Turkey's deal with EU for Syrian refugees not functioning properly, AK Party Spox. Çelik says

Published 02.10.2019 18:47
Updated 03.10.2019 16:57
Turkey's deal with EU for Syrian refugees not functioning properly, AK Party Spox. Çelik says

Turkey's deal with the European Union for Syrian refugees is not functioning the way it should be, the Justice and Development Party (AK Party) Spokesperson Ömer Çelik said Wednesday.

"We are committed to the principle of non-refoulement," Çelik said, reiterating that the Syrian refugees can only be sent back after their safety is guaranteed.
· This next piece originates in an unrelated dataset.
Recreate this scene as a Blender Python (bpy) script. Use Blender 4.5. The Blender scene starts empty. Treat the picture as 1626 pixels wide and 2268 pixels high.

The spokesman also slammed some EU officials who were allegedly discussing additional financial aid to Turkey, accusing them of resorting to "politics of bribery."

Çelik said some groups in the EU were acting like Turkey was trying to change the demographics of the region, but this was "a complete lie".

"It is terror groups that are disrupting the demographics.Turkey is not any country's depository for humans," he said, underscoring that it was the EU who was not complying with the migrant deal.

To reduce the number of illegal migrants on the dangerous Aegean Sea route, Turkey and the EU signed an agreement in 2016. The deal stipulated that Greece send migrants held on its Aegean islands back to Turkey. In return, Turkey was to send Syrian migrants it hosted to various European Union countries.

EU countries have been discussing this issue for two years; however, no concrete steps have been taken. Turkish politicians and officials frequently warn the international community that a further humanitarian disaster could take place with the ongoing war and that a sustainable solution has to be found for the new refugees as well as those already living in bad conditions.

Out of the promised funds of 6 billion euros ($6.62 billion), over 5.6 billion euros have been allocated, 3.5 billion euros contracted and over 2.4 billion euros have already been disbursed, with over 80 projects already rolled out.

Turkey has been hosting the largest number of refugees worldwide for the fifth consecutive year with almost 3.6 million people, most of them refugees that fled from the Syrian civil war. The war has left hundreds of thousands displaced, injured or even dead.